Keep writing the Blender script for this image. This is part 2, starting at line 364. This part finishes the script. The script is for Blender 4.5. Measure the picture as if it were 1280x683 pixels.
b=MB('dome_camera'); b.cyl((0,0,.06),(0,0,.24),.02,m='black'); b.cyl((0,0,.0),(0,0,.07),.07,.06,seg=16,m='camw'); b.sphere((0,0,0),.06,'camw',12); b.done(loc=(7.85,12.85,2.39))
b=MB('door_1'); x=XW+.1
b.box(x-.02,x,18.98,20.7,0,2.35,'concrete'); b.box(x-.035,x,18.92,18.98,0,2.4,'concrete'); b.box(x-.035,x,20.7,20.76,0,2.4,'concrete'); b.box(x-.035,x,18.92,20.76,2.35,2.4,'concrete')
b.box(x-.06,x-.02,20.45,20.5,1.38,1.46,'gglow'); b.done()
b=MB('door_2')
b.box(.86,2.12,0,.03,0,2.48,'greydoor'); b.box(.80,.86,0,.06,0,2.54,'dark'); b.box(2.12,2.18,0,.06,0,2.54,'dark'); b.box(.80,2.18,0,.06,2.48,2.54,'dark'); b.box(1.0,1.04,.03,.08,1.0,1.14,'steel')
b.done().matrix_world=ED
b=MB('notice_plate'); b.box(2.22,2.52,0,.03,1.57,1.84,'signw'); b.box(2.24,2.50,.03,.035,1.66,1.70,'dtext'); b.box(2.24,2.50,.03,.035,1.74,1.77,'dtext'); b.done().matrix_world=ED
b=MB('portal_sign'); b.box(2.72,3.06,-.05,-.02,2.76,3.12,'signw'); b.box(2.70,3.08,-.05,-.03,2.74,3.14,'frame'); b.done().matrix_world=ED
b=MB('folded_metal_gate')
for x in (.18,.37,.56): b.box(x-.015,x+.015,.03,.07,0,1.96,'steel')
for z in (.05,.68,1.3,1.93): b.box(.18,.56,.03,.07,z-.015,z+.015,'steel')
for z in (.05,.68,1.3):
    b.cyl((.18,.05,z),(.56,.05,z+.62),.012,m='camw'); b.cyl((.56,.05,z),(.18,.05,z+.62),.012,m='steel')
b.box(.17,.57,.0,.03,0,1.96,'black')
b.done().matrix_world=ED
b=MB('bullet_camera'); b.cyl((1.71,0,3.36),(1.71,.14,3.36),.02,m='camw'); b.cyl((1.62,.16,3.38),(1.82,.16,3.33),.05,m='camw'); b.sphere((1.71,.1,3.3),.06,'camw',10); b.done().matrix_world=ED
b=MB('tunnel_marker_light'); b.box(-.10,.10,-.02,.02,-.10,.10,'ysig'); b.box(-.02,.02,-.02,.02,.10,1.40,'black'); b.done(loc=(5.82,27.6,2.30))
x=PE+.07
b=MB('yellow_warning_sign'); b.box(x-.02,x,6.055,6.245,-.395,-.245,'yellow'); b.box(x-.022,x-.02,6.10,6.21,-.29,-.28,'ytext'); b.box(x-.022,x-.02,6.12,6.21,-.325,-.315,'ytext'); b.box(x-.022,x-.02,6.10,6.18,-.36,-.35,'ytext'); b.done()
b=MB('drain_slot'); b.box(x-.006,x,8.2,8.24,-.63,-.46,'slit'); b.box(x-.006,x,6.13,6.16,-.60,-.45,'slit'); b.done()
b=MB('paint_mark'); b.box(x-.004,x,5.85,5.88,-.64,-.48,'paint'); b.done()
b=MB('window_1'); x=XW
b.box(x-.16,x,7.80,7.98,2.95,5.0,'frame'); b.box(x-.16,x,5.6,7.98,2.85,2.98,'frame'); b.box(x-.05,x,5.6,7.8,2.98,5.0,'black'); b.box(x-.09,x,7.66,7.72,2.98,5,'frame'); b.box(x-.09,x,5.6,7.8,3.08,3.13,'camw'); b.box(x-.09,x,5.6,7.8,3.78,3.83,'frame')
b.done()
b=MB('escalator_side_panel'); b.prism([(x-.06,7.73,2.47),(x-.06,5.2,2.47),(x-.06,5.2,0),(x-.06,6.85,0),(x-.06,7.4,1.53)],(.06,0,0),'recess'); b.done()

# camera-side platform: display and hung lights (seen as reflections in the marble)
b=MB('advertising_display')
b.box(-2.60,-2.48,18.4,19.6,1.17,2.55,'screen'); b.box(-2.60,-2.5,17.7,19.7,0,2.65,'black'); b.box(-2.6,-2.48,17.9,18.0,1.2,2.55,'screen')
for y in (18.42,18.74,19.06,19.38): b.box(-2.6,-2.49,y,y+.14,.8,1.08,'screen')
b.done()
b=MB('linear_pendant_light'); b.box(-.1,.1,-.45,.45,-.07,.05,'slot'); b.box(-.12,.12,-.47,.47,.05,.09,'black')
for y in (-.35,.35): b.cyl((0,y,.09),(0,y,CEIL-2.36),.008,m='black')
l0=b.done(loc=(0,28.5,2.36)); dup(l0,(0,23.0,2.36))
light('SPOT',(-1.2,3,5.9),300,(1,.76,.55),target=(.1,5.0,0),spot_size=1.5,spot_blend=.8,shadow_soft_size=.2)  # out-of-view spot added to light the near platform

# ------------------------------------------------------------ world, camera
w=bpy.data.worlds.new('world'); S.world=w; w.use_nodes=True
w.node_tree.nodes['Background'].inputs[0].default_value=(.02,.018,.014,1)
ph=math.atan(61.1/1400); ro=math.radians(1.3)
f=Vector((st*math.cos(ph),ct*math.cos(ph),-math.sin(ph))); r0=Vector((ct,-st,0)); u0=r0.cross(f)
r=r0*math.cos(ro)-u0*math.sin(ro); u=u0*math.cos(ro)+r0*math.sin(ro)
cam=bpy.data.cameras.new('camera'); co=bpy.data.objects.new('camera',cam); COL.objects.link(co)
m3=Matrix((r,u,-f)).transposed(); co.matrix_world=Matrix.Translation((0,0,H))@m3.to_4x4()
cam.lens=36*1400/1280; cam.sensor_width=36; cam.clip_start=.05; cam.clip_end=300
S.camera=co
• • • • • • •
## WRITTEN INSTRUCTION:
All of the lines above must be returned exactly.

## ANSWER TO THIS PROBLEM:
Keep writing the Blender script for this image. This is part 2, starting at line 364. This part finishes the script. The script is for Blender 4.5. Measure the picture as if it were 1280x683 pixels.
b=MB('dome_camera'); b.cyl((0,0,.06),(0,0,.24),.02,m='black'); b.cyl((0,0,.0),(0,0,.07),.07,.06,seg=16,m='camw'); b.sphere((0,0,0),.06,'camw',12); b.done(loc=(7.85,12.85,2.39))
b=MB('door_1'); x=XW+.1
b.box(x-.02,x,18.98,20.7,0,2.35,'concrete'); b.box(x-.035,x,18.92,18.98,0,2.4,'concrete'); b.box(x-.035,x,20.7,20.76,0,2.4,'concrete'); b.box(x-.035,x,18.92,20.76,2.35,2.4,'concrete')
b.box(x-.06,x-.02,20.45,20.5,1.38,1.46,'gglow'); b.done()
b=MB('door_2')
b.box(.86,2.12,0,.03,0,2.48,'greydoor'); b.box(.80,.86,0,.06,0,2.54,'dark'); b.box(2.12,2.18,0,.06,0,2.54,'dark'); b.box(.80,2.18,0,.06,2.48,2.54,'dark'); b.box(1.0,1.04,.03,.08,1.0,1.14,'steel')
b.done().matrix_world=ED
b=MB('notice_plate'); b.box(2.22,2.52,0,.03,1.57,1.84,'signw'); b.box(2.24,2.50,.03,.035,1.66,1.70,'dtext'); b.box(2.24,2.50,.03,.035,1.74,1.77,'dtext'); b.done().matrix_world=ED
b=MB('portal_sign'); b.box(2.72,3.06,-.05,-.02,2.76,3.12,'signw'); b.box(2.70,3.08,-.05,-.03,2.74,3.14,'frame'); b.done().matrix_world=ED
b=MB('folded_metal_gate')
for x in (.18,.37,.56): b.box(x-.015,x+.015,.03,.07,0,1.96,'steel')
for z in (.05,.68,1.3,1.93): b.box(.18,.56,.03,.07,z-.015,z+.015,'steel')
for z in (.05,.68,1.3):
    b.cyl((.18,.05,z),(.56,.05,z+.62),.012,m='camw'); b.cyl((.56,.05,z),(.18,.05,z+.62),.012,m='steel')
b.box(.17,.57,.0,.03,0,1.96,'black')
b.done().matrix_world=ED
b=MB('bullet_camera'); b.cyl((1.71,0,3.36),(1.71,.14,3.36),.02,m='camw'); b.cyl((1.62,.16,3.38),(1.82,.16,3.33),.05,m='camw'); b.sphere((1.71,.1,3.3),.06,'camw',10); b.done().matrix_world=ED
b=MB('tunnel_marker_light'); b.box(-.10,.10,-.02,.02,-.10,.10,'ysig'); b.box(-.02,.02,-.02,.02,.10,1.40,'black'); b.done(loc=(5.82,27.6,2.30))
x=PE+.07
b=MB('yellow_warning_sign'); b.box(x-.02,x,6.055,6.245,-.395,-.245,'yellow'); b.box(x-.022,x-.02,6.10,6.21,-.29,-.28,'ytext'); b.box(x-.022,x-.02,6.12,6.21,-.325,-.315,'ytext'); b.box(x-.022,x-.02,6.10,6.18,-.36,-.35,'ytext'); b.done()
b=MB('drain_slot'); b.box(x-.006,x,8.2,8.24,-.63,-.46,'slit'); b.box(x-.006,x,6.13,6.16,-.60,-.45,'slit'); b.done()
b=MB('paint_mark'); b.box(x-.004,x,5.85,5.88,-.64,-.48,'paint'); b.done()
b=MB('window_1'); x=XW
b.box(x-.16,x,7.80,7.98,2.95,5.0,'frame'); b.box(x-.16,x,5.6,7.98,2.85,2.98,'frame'); b.box(x-.05,x,5.6,7.8,2.98,5.0,'black'); b.box(x-.09,x,7.66,7.72,2.98,5,'frame'); b.box(x-.09,x,5.6,7.8,3.08,3.13,'camw'); b.box(x-.09,x,5.6,7.8,3.78,3.83,'frame')
b.done()
b=MB('escalator_side_panel'); b.prism([(x-.06,7.73,2.47),(x-.06,5.2,2.47),(x-.06,5.2,0),(x-.06,6.85,0),(x-.06,7.4,1.53)],(.06,0,0),'recess'); b.done()

# camera-side platform: display and hung lights (seen as reflections in the marble)
b=MB('advertising_display')
b.box(-2.60,-2.48,18.4,19.6,1.17,2.55,'screen'); b.box(-2.60,-2.5,17.7,19.7,0,2.65,'black'); b.box(-2.6,-2.48,17.9,18.0,1.2,2.55,'screen')
for y in (18.42,18.74,19.06,19.38): b.box(-2.6,-2.49,y,y+.14,.8,1.08,'screen')
b.done()
b=MB('linear_pendant_light'); b.box(-.1,.1,-.45,.45,-.07,.05,'slot'); b.box(-.12,.12,-.47,.47,.05,.09,'black')
for y in (-.35,.35): b.cyl((0,y,.09),(0,y,CEIL-2.36),.008,m='black')
l0=b.done(loc=(0,28.5,2.36)); dup(l0,(0,23.0,2.36))
light('SPOT',(-1.2,3,5.9),300,(1,.76,.55),target=(.1,5.0,0),spot_size=1.5,spot_blend=.8,shadow_soft_size=.2)  # out-of-view spot added to light the near platform

# ------------------------------------------------------------ world, camera
w=bpy.data.worlds.new('world'); S.world=w; w.use_nodes=True
w.node_tree.nodes['Background'].inputs[0].default_value=(.02,.018,.014,1)
ph=math.atan(61.1/1400); ro=math.radians(1.3)
f=Vector((st*math.cos(ph),ct*math.cos(ph),-math.sin(ph))); r0=Vector((ct,-st,0)); u0=r0.cross(f)
r=r0*math.cos(ro)-u0*math.sin(ro); u=u0*math.cos(ro)+r0*math.sin(ro)
cam=bpy.data.cameras.new('camera'); co=bpy.data.objects.new('camera',cam); COL.objects.link(co)
m3=Matrix((r,u,-f)).transposed(); co.matrix_world=Matrix.Translation((0,0,H))@m3.to_4x4()
cam.lens=36*1400/1280; cam.sensor_width=36; cam.clip_start=.05; cam.clip_end=300
S.camera=co